Güvenlik sorununun yanı sıra muhalefetin boykot ediyor olması seçimin meşruiyetinin sorgulanmasına neden olacaktır. Seçim, muhalefet ile müzakere yapılmadan gerçekleştirilmiştir ve muhalefetin iddiasına göre de aday listeleri yine Baas Partisi üyeleri veya rejime yakın kişilerden oluşmaktadır. Ayrıca 17 partinin neredeyse hiçbirinin ayaklanan kesimleri temsil etmediğini söylemek mümkündür. Örneğin Müslüman Kardeşler, Selefiler, Kürtler, Liberaller ve muhalif birçok politikacı/işadamı seçimlere katılmamaktadır. Ayrıca partiler de ayaklanan kesimlerin dile getirdiği siyasal talepleri gündeme getirmemektedir. Suriye Ulusal Konseyi’nin yanı sıra Suriye içinde muhalefet faaliyetlerini yürüten Demokratik Değişim için Suriye Ulusal Koordinasyon Komitesi de seçimleri boykot edeceğini açıklamıştır. Bu oluşum Şam’da faaliyetlerini yürütüyor olması nedeniyle rejimle ilişkisi sorgulanmaktadır. Suriye Ulusal Konseyi’nden farklı olarak askeri müdahaleyi savunmayan Komite’nin lideri Hasan Abdül Azim, “ülkede gerçek bir değişim olmadan seçimlere katılmamız mümkün değildir.” diyerek seçimlerin sistemin özüne ilişkin bir değişim getirmediğini ve gerçek muhalefetin sürecin içinde olmadığı görüşünü savunduğunu göstermiştir. Sonuç olarak ikinci soruya verilecek yanıt; Suriye’de adil ve şeffaf bir seçim ortamının olmadığı, seçimin ayaklanan kesimlerin taleplerini sisteme yansıtacak çapta bir değişimi ortaya koyamayacağıdır.

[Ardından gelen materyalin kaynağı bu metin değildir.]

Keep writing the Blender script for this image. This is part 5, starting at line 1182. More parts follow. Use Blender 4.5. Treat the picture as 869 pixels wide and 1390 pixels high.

7 Mayıs Halk Meclisi seçiminde, belli çizgileri aşamasalar da Baas Partisi dışında yeni partilerin katılmasına izin verilmesi Suriye yönetiminin artık statükonun devamının mümkün olmadığını anlamaya başladığını göstermesi açısından önemlidir. Ancak olaylar ilk başladığında sonuç vermesi ihtimali bulunan bu tarz girişimlerin artık ayaklanmanın durdurulması bağlamında başarı sağlaması mümkün değildir. Zaten muhalif kanattan gelen açıklamalar da bu yöndedir. Muhalifler, kendi taleplerinin dikkate alınmadığını ve sadece iktidara yakın grupların parti kurmasına izin verildiğini düşünmektedir. Muhalifler göstermelik değişimlerin ötesinde köklü bir değişimin peşindedir. Bu değişim arzusu daha kapsamlı, geniş katılımlı, adil, şeffaf, uluslararası denetime açık bir seçim yapılmasıdır. Daha önemlisi bu koşulların sistem içinde çok güçlü olan Devlet Başkanlığı seçimi için hayata geçirilmesidir.